Liverpool 1 Manchester United 0 | Tactical Analysis

Liverpool 1 Manchester United 0 | Tactical Analysis

A spirited performance from Brandon Rodgers’ men managed to completely stifle Robin Van Persie and co in what was a lacklustre Manchester United performance. With United in the market for a central midfielder or two, a microscope was intensely focused on England International Tom Cleverly; is he good enough to partner Michael Carrick in the engine room? On this evidence he is not and struggled dearly to impose himself on the game. Liverpool were not at their scintillating best, but showcased greater hunger and desire to win this game, highlighted by them winning 60% of the ground duels in the match (57) compared to United’s (38). In the end, an early Daniel Sturridge header was enough for Liverpool to seal all three points and maintain their 100% record.

A contrast in defensive styles


Manchester United lined up in a flexible 4-4-2 shape, Giggs moved infield early when the team were in possession to form a 3 man midfield base as a counter measure to Liverpool’s midfield trio of Lucas, Gerrard and Henderson. United placed a huge emphasis on moving the ball around the ground quickly, in an attempt to catch the aggressive pressing Liverpool midfield out high up the pitch, revealing passing lanes for Welbeck and star striker Robin Van Persie.

LFC-v-MUFC-Winning it Back

Highlighted in black are Liverpool’s midfield trio (Gerard, Lucas and Hendrson) pressing quite high up the pitch all at once as Lucas wins back possession. Although a risky strategy against the slick passers United possess, they did this successfully in the first half and really managed to disgruntle the United midfield. As a result, Ryan Giggs, Michael Carrick and Tom Cleverly lost possession a total of 50 times throughout the game, 20 more times than Liverpool’s above mentioned trio. As Carrick and Cleverly struggled to impose themselves on the fixture, the pair began hitting more and more quick transitional passes (10 each) more than any other midfielder’s or forwards in the game.

On the flip side, Manchester United were content in falling into a deep defensive block early without applying much pressure on the ball. The reasons for this was to try and stop the chance creation machine which is Liverpool F.C. Sturridge, Aspas and Coutinho like to interchange positions frequently and so a huge emphasis was placed upon Patrice Evra and Phil Jones to cut off the passing lanes in the zones behind and the two centre halves as their lack of mobility reared its ugly head. Philippe Coutinho, Liverpool’s primary playmaker actually did not manage to create single chance in the match which is in stark contrast to Liverpool’s last home game vs another deep defensive block team in Stoke City, as he created 6 chances.

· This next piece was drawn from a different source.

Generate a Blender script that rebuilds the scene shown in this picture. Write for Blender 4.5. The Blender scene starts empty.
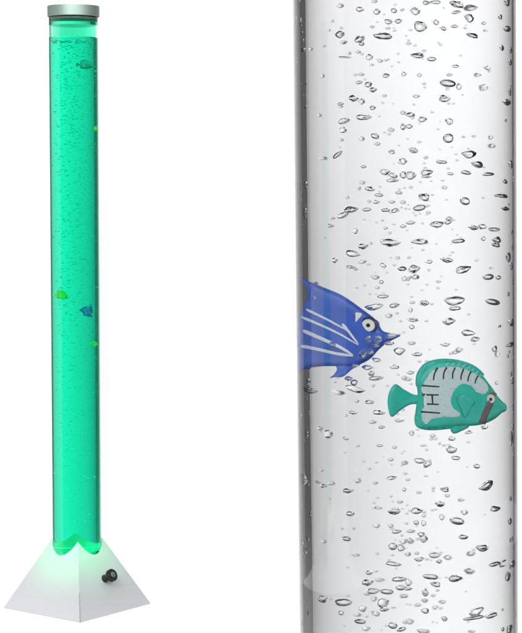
import bpy, bmesh, math, random
from mathutils import Vector, Matrix
from mathutils.geometry import delaunay_2d_cdt

random.seed(7)
S = bpy.context.scene
C = S.collection
R = math.radians

# ------------------------------------------------------------------ camera
F = 1900.0                       # focal length in pixels of the 522 x 633 photograph
PITCH = math.atan((316.5 - 182.0) / F)
LD = 3.10                        # distance of the green lamp
cam_d = bpy.data.cameras.new('camera')
cam = bpy.data.objects.new('camera', cam_d)
C.objects.link(cam)
cam_d.sensor_fit = 'VERTICAL'
cam_d.sensor_height = 24.0
cam_d.lens = 24.0 * F / 633.0
cam_d.clip_start = 0.05
cam_d.clip_end = 60
S.camera = cam
cam_d.dof.use_dof = True
cam_d.dof.focus_distance = 3.05
cam_d.dof.aperture_fstop = 1.9


def ray(px, py):
    """direction of the photograph's pixel in world space (camera looks along +Y, pitched down)"""
    d = Vector(((px - 261.0) / F, 1.0, -(py - 316.5) / F))
    c, s = math.cos(PITCH), math.sin(PITCH)
    return Vector((d.x, d.y * c + d.z * s, -d.y * s + d.z * c)).normalized()


_r = ray(76, 606)
CAMH = -_r.z / _r.y * LD         # plinth top is z = 0
CAMP = Vector((0, 0, CAMH))
cam.location = CAMP
cam.rotation_euler = (R(90) - PITCH, 0, 0)


def at(px, py, Y):
    r = ray(px, py)
    return CAMP + r * (Y / r.y)


# ------------------------------------------------------------------ helpers
def link(name, me, parent=None):
    o = bpy.data.objects.new(name, me)
    C.objects.link(o)
    if parent is not None:
        o.parent = parent
    return o


def mesh_of(bm, name, mats, smooth=True, recalc=True):
    if recalc:
        bmesh.ops.recalc_face_normals(bm, faces=bm.faces[:])
    me = bpy.data.meshes.new(name)
    bm.to_mesh(me)
    bm.free()
    for m in (mats if isinstance(mats, (list, tuple)) else [mats]):
        me.materials.append(m)
    for p in me.polygons:
        p.use_smooth = smooth
    return me


def obj(name, bm, mats, parent=None, smooth=True):
    return link(name, mesh_of(bm, name, mats, smooth), parent)


def thing(name, label, cat, loc=(0, 0, 0), group=None):
    o = bpy.data.objects.new(name, None)
    o.empty_display_size = 0.05
    C.objects.link(o)
    o.location = loc
    return tag(o, label, cat, group)


def tag(o, label=None, cat=None, group=None, kind=None):
    for k, v in (('label', label), ('category', cat), ('group', group), ('kind', kind)):
        if v:
            o[k] = v
    return o


def lathe(prof, seg=128):
    """closed surface of revolution; profile (r, z), r = 0 makes a pole"""
    bm = bmesh.new()
    rings = []
    for r, z in prof:
        if r < 1e-7:
            rings.append([bm.verts.new((0, 0, z))])
        else:
            rings.append([bm.verts.new((r * math.cos(2 * math.pi * i / seg), r * math.sin(2 * math.pi * i / seg), z)) for i in range(seg)])
    for a, b in zip(rings, rings[1:]):
        for i in range(seg):
            j = (i + 1) % seg
            if len(a) == 1:
                bm.faces.new((a[0], b[i], b[j]))
            elif len(b) == 1:
                bm.faces.new((a[i], a[j], b[0]))
            else:
                bm.faces.new((a[i], a[j], b[j], b[i]))
    return bm


def rod(r, z0, z1, seg=192, ch=0.0):
    if ch:
        return lathe([(0, z0), (r - ch, z0), (r - ch * .3, z0 + ch * .3), (r, z0 + ch), (r, z1 - ch), (r - ch * .3, z1 - ch * .3), (r - ch, z1), (0, z1)], seg)
    return lathe([(0, z0), (r, z0), (r, z1), (0, z1)], seg)


def sharpen(o, ang=40):
    me = o.data
    bm = bmesh.new()
    bm.from_mesh(me)
    for e in bm.edges:
        if len(e.link_faces) == 2 and e.calc_face_angle(0) > R(ang):
            e.smooth = False
    bm.to_mesh(me)
    bm.free()
    return o


# ------------------------------------------------------------------ materials
def new_mat(name):
    m = bpy.data.materials.new(name)
    m.use_nodes = True
    nt = m.node_tree
    for n in list(nt.nodes):
        nt.nodes.remove(n)
    out = nt.nodes.new('ShaderNodeOutputMaterial')
    return m, nt, out


def pbr(name, col, rough=.5, metal=0., noise=0., nscale=60., bump=0., stretch=(1, 1, 1), spec=.5, sss=0., rvar=0.):
    m, nt, out = new_mat(name)
    b = nt.nodes.new('ShaderNodeBsdfPrincipled')
    nt.links.new(b.outputs[0], out.inputs[0])
    b.inputs['Base Color'].default_value = (*col, 1)
    b.inputs['Roughness'].default_value = rough
    b.inputs['Metallic'].default_value = metal
    b.inputs['Specular IOR Level'].default_value = spec
    if sss:
        b.inputs['Subsurface Weight'].default_value = sss
        b.inputs['Subsurface Radius'].default_value = (.006, .006, .006)
    if noise or bump or rvar:
        tc = nt.nodes.new('ShaderNodeTexCoord')
        mp = nt.nodes.new('ShaderNodeMapping')
        mp.inputs['Scale'].default_value = stretch
        nz = nt.nodes.new('ShaderNodeTexNoise')
        nz.inputs['Scale'].default_value = nscale
        nz.inputs['Detail'].default_value = 5
        nt.links.new(tc.outputs['Object'], mp.inputs[0])
        nt.links.new(mp.outputs[0], nz.inputs['Vector'])
        if noise:
            mr = nt.nodes.new('ShaderNodeMapRange')
            mr.inputs['To Min'].default_value = 1 - noise
            mr.inputs['To Max'].default_value = 1 + noise
            mx = nt.nodes.new('ShaderNodeVectorMath')
            mx.operation = 'SCALE'
            mx.inputs[0].default_value = col
            nt.links.new(nz.outputs[0], mr.inputs['Value'])
            nt.links.new(mr.outputs[0], mx.inputs['Scale'])
            nt.links.new(mx.outputs[0], b.inputs['Base Color'])
        if rvar:
            m2 = nt.nodes.new('ShaderNodeMapRange')
            m2.inputs['To Min'].default_value = rough - rvar
            m2.inputs['To Max'].default_value = rough + rvar
            nt.links.new(nz.outputs[0], m2.inputs['Value'])
            nt.links.new(m2.outputs[0], b.inputs['Roughness'])
        if bump:
            bp = nt.nodes.new('ShaderNodeBump')
            bp.inputs['Strength'].default_value = bump
            bp.inputs['Distance'].default_value = .001
            nt.links.new(nz.outputs[0], bp.inputs['Height'])
            nt.links.new(bp.outputs[0], b.inputs['Normal'])
    return m


def clear(name, ior, sigma=None, emit=None, rough=0., bump=0.):
    """refracting surface, with absorption sigma (1/m per channel) and, in the lit lamp, glow per metre"""
    m, nt, out = new_mat(name)
    g = nt.nodes.new('ShaderNodeBsdfGlass')
    g.inputs['IOR'].default_value = ior
    g.inputs['Roughness'].default_value = rough
    g.inputs['Color'].default_value = (1, 1, 1, 1)
    nt.links.new(g.outputs[0], out.inputs['Surface'])
    if bump:
        tc = nt.nodes.new('ShaderNodeTexCoord')
        nz = nt.nodes.new('ShaderNodeTexNoise')
        nz.inputs['Scale'].default_value = 9
        nz.inputs['Detail'].default_value = 2
        mp = nt.nodes.new('ShaderNodeMapping')
        mp.inputs['Scale'].default_value = (1, 1, .12)
        bp = nt.nodes.new('ShaderNodeBump')
        bp.inputs['Strength'].default_value = bump
        bp.inputs['Distance'].default_value = .004
        nt.links.new(tc.outputs['Object'], mp.inputs[0])
        nt.links.new(mp.outputs[0], nz.inputs['Vector'])
        nt.links.new(nz.outputs[0], bp.inputs['Height'])
        nt.links.new(bp.outputs[0], g.inputs['Normal'])
    sh = None
    if sigma:
        d = max(sigma) * 1.02
        a = nt.nodes.new('ShaderNodeVolumeAbsorption')
        a.inputs['Density'].default_value = d
        a.inputs['Color'].default_value = (*[1 - s / d for s in sigma], 1)
        sh = a.outputs[0]
    if emit:
        e = nt.nodes.new('ShaderNodeEmission')
        mx = max(emit)
        e.inputs['Color'].default_value = (*[v / mx for v in emit], 1)
        e.inputs['Strength'].default_value = mx
        if sh:
            ad = nt.nodes.new('ShaderNodeAddShader')
            nt.links.new(sh, ad.inputs[0])
            nt.links.new(e.outputs[0], ad.inputs[1])
            sh = ad.outputs[0]
        else:
            sh = e.outputs[0]
    if sh:
        nt.links.new(sh, out.inputs['Volume'])
    return m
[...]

LFC-v-MUFC-Covering the CBs

Evra and Jones expanded and compacted (like in the image above) and did a good job protecting the 18 yard box with their presence, allowing the centre backs to deal with the huge threat that is Daniel Sturridge. Although Man United defended fairly well, their attacking left much to be desired and there superior possession throughout the first half came to nothing as Van Persie was barely involved.

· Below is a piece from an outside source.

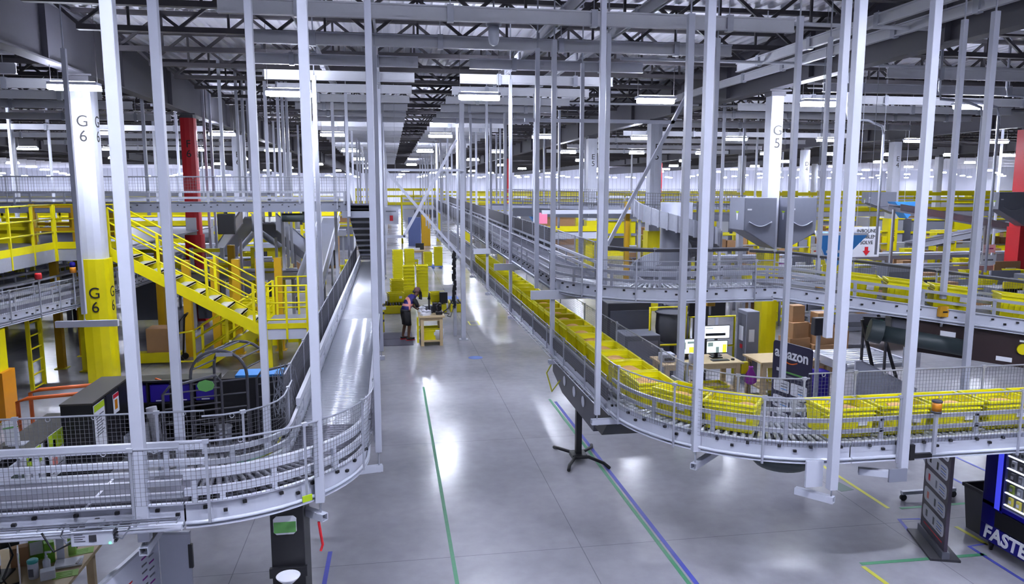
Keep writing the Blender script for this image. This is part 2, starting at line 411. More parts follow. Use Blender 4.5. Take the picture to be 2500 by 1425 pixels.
column(-23.4, 36.6, 'E7', 'white column with yellow base far back at the left edge')
for i, (cx, cy, rd, lb) in enumerate([(9.9, 63, 1, 'small red column far back near the right of the aisle'), (26.4, 72, 1, 'small red column far back at right of centre'), (-6.8, 54, 0, 'pale column far back left of the aisle conveyor'),
        (26.4, 54.2, 0, 'small pale column far back at right, first behind the yellow mezzanine'), (43, 54.2, 0, 'small pale column far back at right, second behind the yellow mezzanine'), (43, 72, 0, 'tiny pale column at the far right wall'), (-23.4, 63, 0, 'tiny pale column far back at left')]):
    column(cx, cy, '', lb, bool(rd))
# ------------------------------------------------------------------ conveyors
def seg(p, q, n=8):
    L = hypot(q[0] - p[0], q[1] - p[1]); n = max(1, int(L / n)) if n > 1 else max(1, int(L / n))
    return [tuple(p[i] + (q[i] - p[i]) * k / n for i in range(3)) for k in range(n + 1)]
def arc(c, R, a0, a1, z0, z1, n=20):
    return [(c[0] + R * cos(radians(a0 + (a1 - a0) * k / n)), c[1] + R * sin(radians(a0 + (a1 - a0) * k / n)), z0 + (z1 - z0) * k / n) for k in range(n + 1)]
def join(*ps):
    o = []
    for p in ps:
        for q in p:
            if not o or sum((a - b) ** 2 for a, b in zip(o[-1], q)) > 1e-6: o.append(q)
    return o
def walk(pts, step, start=0.):
    """points every step metres along the path, with heading"""
    out = []; d = start; acc = 0
    for a, b in zip(pts, pts[1:]):
        L = sqrt(sum((b[i] - a[i]) ** 2 for i in range(3)))
        while d <= acc + L + 1e-9:
            f = (d - acc) / L; out.append((tuple(a[i] + (b[i] - a[i]) * f for i in range(3)), atan2(b[1] - a[1], b[0] - a[0]))); d += step
        acc += L
    return out
def off(pts, o, dz=0.):
    r = []; m = len(pts)
    for i, p in enumerate(pts):
        a = pts[max(0, i - 1)]; b = pts[min(m - 1, i + 1)]; d = unit((b[0] - a[0], b[1] - a[1], 0)); r.append((p[0] - d[1] * o, p[1] + d[0] * o, p[2] + dz))
    return r
ROLL = {}
def rollers(parent, pts, width, pitch, m, limit=100, r=.024, rev=False, keep=None):
    w_ = walk(pts, pitch, pitch / 2)
    if rev: w_ = w_[::-1]
    o0 = org(parent); key = (width, r, m.name)
    rest = MB()
    for i, (p, a) in enumerate(w_):
        if i < limit:
            if key not in ROLL:
                mb = MB().tube((0, -width / 2, 0), (0, width / 2, 0), r, 10).tube((0, -width / 2 - .02, 0), (0, width / 2 + .02, 0), .008, 6)
                me_o = mb.build('roller', m); me_o.location = (0, 0, 0)
                # recentre on the axle
                zmin = -r
                for v in me_o.data.vertices: v.co.z += zmin
                ROLL[key] = me_o; o = me_o
            else:
                o = ROLL[key].copy(); COL.objects.link(o)
            o.name = 'roller'; o.parent = parent; o.location = (p[0] - o0[0], p[1] - o0[1], p[2] - r - o0[2]); o.rotation_euler[2] = a
        else:
            c, s = cos(a), sin(a); h = width / 2
            rest.tube((p[0] + s * h, p[1] - c * h, p[2] - r), (p[0] - s * h, p[1] + c * h, p[2] - r), r, 6)
    if rest.v: stuff(rest.build('far_rollers', m, parent))
def net(parent, pts, o, z0, z1, cell=.045, t=.004, post=1.3, top=.009, pz0=-.15, posts=True, ringm=None, mt=None, band=0.):
    base = off(pts, o); m = MB()
    h = z1 - z0; nh = max(2, int(h / cell)); fine = walk(base, .22); ln = [p for p, a in fine] + [base[-1]]
    for k in range(nh + 1):
        zz = z0 + h * k / nh
        m.path([(p[0], p[1], p[2] + zz) for p in ln], t / 2, 4)
    for p, a in walk(base, cell): m.box(p[0] - t / 2, p[0] + t / 2, p[1] - t / 2, p[1] + t / 2, p[2] + z0, p[2] + z1)
    gn = stuff(m.build('guard_net', mt or NETM, parent)); parent = gn
    if band: MB().sect(base, [(-.012, z1 - band), (.012, z1 - band), (.012, z1), (-.012, z1)]).build('net_hem', DARK, parent)
    MB().path([(p[0], p[1], p[2] + z1 + .012) for p in ln], top, 6).build('net_top_wire', GALV, parent)
    if posts:
        for p, a in walk(base, post, post * .35):
            q = MB().bar((p[0], p[1], p[2] + pz0), (p[0], p[1], p[2] + z1 + .03), .022)
            q.cb(p[0], p[1], p[2] + z1 + .012, .055, .035, .035, a).build('net_post', GALV, parent)
        r = MB()
        for p, a in walk(base, .42, .2):
            c = (p[0], p[1], p[2] + z1 - .01); r.path([(c[0] + .022 * cos(q) * cos(a), c[1] + .022 * cos(q) * sin(a), c[2] + .022 * sin(q)) for q in [k * pi / 5 for k in range(10)]], .004, 4, True)
        stuff(r.build('net_rings', GALV, parent))
def rail(parent, pts, o, dz, hh=.045, ww=.03, m=None, brackets=1.2, drop=.16, name='guard_rail'):
    q = off(pts, o, dz); b = MB().sect(q, [(-ww / 2, -hh / 2), (ww / 2, -hh / 2), (ww / 2, hh / 2), (-ww / 2, hh / 2)])
    if brackets:
        for p, a in walk(q, brackets, brackets * .3): b.cb(p[0], p[1], p[2] - drop / 2, .05, .03, drop, a)
    b.build(name, m or GALV, parent)
def frames(parent, pts, hw, h=.22, up=.03, m=None, bolts=True, conduit=True):
    for s in (1, -1):
        o = s * hw; f = s * .045
        MB().sect(pts, [(o, up), (o, -h), (o + f, -h), (o + f, -h + .012), (o + f * .15, -h + .012), (o + f * .15, up - .012), (o + f, up - .012), (o + f, up)][::s]).build('side_frame', m or WHITE, parent)
    if conduit:
        for s in (1, -1): MB().path(off(pts, s * (hw + .035), -h + .05), .018, 8).build('air_pipe', CLEARP, parent)
    if bolts:
        b = MB(); k = 0
        for s in (1, -1):
            for p, a in walk(off(pts, s * (hw + .02)), .17, .05):
                k += 1
                if k % 4 == 3: continue
                b.cb(p[0], p[1], p[2] - .03 - .05 * (k % 2), .035, .03, .026, a)
        stuff(b.build('bolts', BLACK, parent))
def stuffbolts(parent, *a): pass
def belt(parent, pts, width, m=None, name='belt'):
    MB().sect(pts, [(width / 2, 0), (width / 2, -.05), (-width / 2, -.05), (-width / 2, 0)]).build(name, m or BELT, parent)
def pan(parent, pts, hw, z=-.2, m=None):
    MB().sect(pts, [(hw, z), (hw, z - .02), (-hw, z - .02), (-hw, z)]).build('under_pan', m or DARK, parent)
B = 1.85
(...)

Manchester United’s reactive measures:

As the second half went on, United seemed to acknowledge that they were not going to create much in the open play and so began attempting multiple crosses. The team widened its passing support ranges, and began whipping in what ended up being a huge 32 crosses (Liverpool crossed the ball just 5 times.) The United players’ desperation to nick a goals manifested itself in the excessive overload in the box for these crosses.


Here’s an example (above) as United abandon their passing build up, instead flooding the box with players and getting numerous crosses in. However, the team still failed to create a single clear-cut goal scoring opportunity, with only 19% of these crosses finding the intended target and showcased poor finishing inside the box.

Defensive block

defensive block

Manchester United lined up in a 4-4-1-1 formation without the ball and played with a very deep defensive block. The players sat back contently in their positions and allowed Liverpool to retain possession in the middle third. Instead looking to clog passing lanes and make important interceptions, ending up with 20 interceptions in total. Danny Welbeck however is allowed to deviate from this plan slightly and use his athleticism to pressure the Liverpool defenders and deep-lying midfielders.

Manchester United’s transitions

– Offensively – Within the first 5-8 seconds of recovering possession, United looked to stay quite compact and tended to play short vertical passes if possible to progress play at a medium tempo. Michael Carrick is the key to this system, he is the player the United players look for first (if available) in order to initiate attacks from deep.

– Defensively – United opted to apply very little pressure on the ball and usually fell back into defensive block immediately, usually within the first 5 seconds. Mainly due to them being extremely wary of Liverpool’s counter attacking threat, in particular Coutinho’s dribble-drive and passing threat.


David Moyes will most certainly be looking to strengthen the central midfield area of his team as deadline day is upon us. Michael Carrick was given little help in the engine room by Tom Cleverly and United seemed overawed by the sheer athleticism and energy showcased by Liverpool’s tenacious midfield trio. With Marouane Fellaini looking like a possible signing for Moyes, could he be the man to solve Man United’s midfield woes?